MEHMET-ALI, ANTIGO PAXÁ DO EGITO
MEHMET-ALI, ANTIGO PAXA DO EGITO (1)
1. - O que vos induziu a atender ao nosso apêlo? - Vim para vos instruir.
2. - Estais contrariado por vir até nós e por terdes de responder às perguntas que desejamos fazer?
- Não. Desejo mesmo responder às que tiverem por fim a vossa instrução.
3. - Que provas poderemos ter de vossa identidade?
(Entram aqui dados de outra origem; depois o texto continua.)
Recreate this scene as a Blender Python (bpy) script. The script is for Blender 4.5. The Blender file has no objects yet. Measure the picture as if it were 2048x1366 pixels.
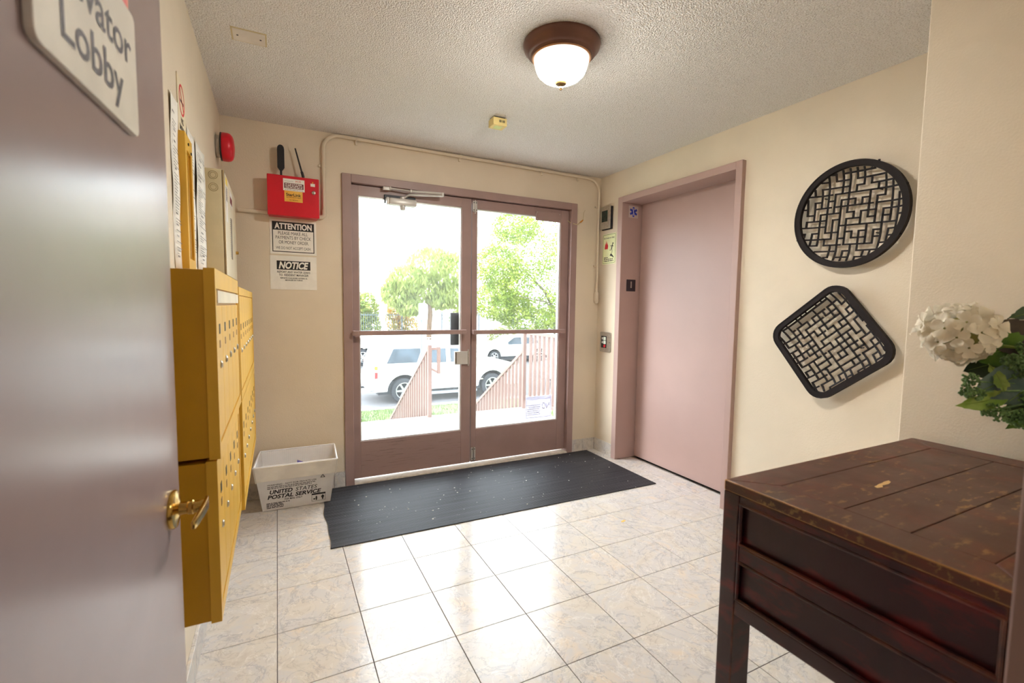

Como é possível saber que não foi um outro Espírito que tomou o vosso
nome?
- Qual seria a vantagem?
4. - Sabemos por experiência que muitas vêzes os Espíritos inferiores tomam nomes supostos. Eis por que vos fizemos
essa pergunta. - Eles tomam também os elementos de prova. Mas o Espírito que põe uma máscara também se revela
pelas próprias palavras.
5. - Sob que forma e em que lugar vos encontrais entre nós?
- Sob aquela que tem o nome de Mehemet-Ali; perto de Ermance.
6. - Gostaríeis que vos déssemos um lugar especíal?
- Sim: a cadeira vazia.
OBSERVAÇÃO: Havia uma cadeira vaga, a que ninguém havia prestado atenção.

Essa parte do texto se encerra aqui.